The basement room was cleared of pens with blue or black ink, items that could mar paper ballots. Anyone wearing a coat was told to leave it in the hallway, in case something nefarious was hidden underneath. Water bottles, purses and keys were placed on the floor, leaving the large plastic tables smooth and uncluttered. And at 9 a.m., with the brisk rap of a county clerk’s wooden gavel, the first recount of the 2016 presidential election was underway in Wisconsin, with another recount pending in the neighboring battleground state of Michigan. For the next 12 days, election officials across all 72 counties in Wisconsin will work days, nights and weekends to recount nearly three million ballots, an effort initiated and financed by Jill Stein, the Green Party presidential candidate, who has suggested that voting machines in the state could have been hacked. Very few people expect that the recount will reverse the outcome of the election. President-elect Donald J. Trump triumphed here over Hillary Clinton by 22,177 votes, and in Michigan by 10,704 votes, a margin that a lawyer for Mrs.

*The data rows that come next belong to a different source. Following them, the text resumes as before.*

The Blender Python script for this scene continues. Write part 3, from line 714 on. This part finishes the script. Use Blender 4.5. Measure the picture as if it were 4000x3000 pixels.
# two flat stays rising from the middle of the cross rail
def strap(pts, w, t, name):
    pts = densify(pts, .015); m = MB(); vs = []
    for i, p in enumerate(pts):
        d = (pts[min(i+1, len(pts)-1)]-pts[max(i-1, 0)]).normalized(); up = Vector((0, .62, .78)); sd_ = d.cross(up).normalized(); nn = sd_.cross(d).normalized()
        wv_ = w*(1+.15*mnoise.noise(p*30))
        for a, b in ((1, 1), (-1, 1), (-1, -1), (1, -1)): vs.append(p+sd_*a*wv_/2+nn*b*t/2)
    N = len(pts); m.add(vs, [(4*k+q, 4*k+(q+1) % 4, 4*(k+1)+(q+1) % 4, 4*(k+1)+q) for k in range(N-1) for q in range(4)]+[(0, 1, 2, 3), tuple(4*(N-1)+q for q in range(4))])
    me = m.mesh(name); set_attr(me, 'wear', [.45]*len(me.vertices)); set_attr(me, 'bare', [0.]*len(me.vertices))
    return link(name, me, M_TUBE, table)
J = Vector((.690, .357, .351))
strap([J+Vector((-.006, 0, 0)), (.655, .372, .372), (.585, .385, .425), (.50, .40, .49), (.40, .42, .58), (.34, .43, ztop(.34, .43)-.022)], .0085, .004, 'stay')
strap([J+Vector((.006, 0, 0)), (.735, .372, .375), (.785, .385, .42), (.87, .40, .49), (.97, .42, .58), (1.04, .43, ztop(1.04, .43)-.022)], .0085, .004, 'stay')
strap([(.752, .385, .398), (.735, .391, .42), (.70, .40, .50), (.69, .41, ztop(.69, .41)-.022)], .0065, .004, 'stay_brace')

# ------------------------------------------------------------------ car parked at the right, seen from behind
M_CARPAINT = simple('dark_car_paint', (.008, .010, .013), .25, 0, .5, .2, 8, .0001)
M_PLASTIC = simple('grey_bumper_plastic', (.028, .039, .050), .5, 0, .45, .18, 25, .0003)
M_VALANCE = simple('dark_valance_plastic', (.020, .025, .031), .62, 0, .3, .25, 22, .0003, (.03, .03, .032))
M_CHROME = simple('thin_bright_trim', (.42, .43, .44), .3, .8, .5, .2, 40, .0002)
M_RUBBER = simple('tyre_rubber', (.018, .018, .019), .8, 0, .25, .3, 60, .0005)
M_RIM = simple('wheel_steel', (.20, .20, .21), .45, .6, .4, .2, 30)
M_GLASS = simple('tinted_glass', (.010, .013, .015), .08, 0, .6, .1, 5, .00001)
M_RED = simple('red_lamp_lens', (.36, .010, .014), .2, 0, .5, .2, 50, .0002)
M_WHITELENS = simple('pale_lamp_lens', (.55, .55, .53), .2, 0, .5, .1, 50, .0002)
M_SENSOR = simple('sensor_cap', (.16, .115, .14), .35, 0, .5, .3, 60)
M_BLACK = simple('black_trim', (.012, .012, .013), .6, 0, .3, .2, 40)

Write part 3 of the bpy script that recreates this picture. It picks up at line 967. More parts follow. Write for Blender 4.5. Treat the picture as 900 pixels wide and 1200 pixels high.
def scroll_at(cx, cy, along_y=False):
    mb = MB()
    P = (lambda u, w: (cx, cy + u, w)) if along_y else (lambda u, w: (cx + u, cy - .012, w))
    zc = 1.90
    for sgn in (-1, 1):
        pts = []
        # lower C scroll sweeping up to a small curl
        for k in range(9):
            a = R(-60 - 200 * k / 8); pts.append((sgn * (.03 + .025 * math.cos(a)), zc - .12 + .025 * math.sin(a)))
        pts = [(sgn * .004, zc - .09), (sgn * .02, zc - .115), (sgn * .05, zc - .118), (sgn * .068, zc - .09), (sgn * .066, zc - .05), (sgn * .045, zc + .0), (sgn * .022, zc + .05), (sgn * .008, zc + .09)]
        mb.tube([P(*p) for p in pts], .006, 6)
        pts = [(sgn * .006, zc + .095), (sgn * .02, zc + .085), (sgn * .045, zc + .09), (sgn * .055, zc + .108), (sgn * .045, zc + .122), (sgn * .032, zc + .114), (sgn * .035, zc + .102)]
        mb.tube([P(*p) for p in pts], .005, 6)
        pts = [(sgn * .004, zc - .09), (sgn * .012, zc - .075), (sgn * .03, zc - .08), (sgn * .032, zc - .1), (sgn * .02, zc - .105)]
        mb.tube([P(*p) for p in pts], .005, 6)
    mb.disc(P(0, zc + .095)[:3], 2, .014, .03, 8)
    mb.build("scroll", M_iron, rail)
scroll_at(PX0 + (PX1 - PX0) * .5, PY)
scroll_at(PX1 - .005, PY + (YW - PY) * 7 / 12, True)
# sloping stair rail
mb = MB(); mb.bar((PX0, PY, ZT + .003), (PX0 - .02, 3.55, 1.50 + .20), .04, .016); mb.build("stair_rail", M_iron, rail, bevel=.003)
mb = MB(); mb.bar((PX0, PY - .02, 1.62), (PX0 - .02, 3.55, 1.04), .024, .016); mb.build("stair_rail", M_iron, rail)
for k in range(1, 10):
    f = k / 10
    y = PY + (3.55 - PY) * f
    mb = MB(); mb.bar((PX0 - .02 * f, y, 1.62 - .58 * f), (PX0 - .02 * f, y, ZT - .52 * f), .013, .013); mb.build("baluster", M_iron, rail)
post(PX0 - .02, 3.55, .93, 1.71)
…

Clinton, Marc Elias, said had never been overcome in a recount. Legal challenges to the vote in Pennsylvania, where Mr. Trump leads by 70,638 votes, are also underway.
… Here in Elkhorn, a city of about 10,000 people in Walworth County in southern Wisconsin, the recount began in a government building downtown, where workers approached their task with both urgency and trepidation. They are expecting to count ballots for close to 12 hours a day until the task is complete – their deadline is Dec. 12. The Electoral College will vote on Dec. 19.
“We’re going to be working long hours, but we’re going to get this done,” said Kimberly S. Bushey, the clerk for Walworth County. When a co-worker suggested that the group would be taking a lunch break at some point, she answered with a terse “Maybe.”
Tabulators, mostly retirees, are being paid $25 for each half day they work, and county officials say they would bring in workers as needed to count the 51,000 ballots in time.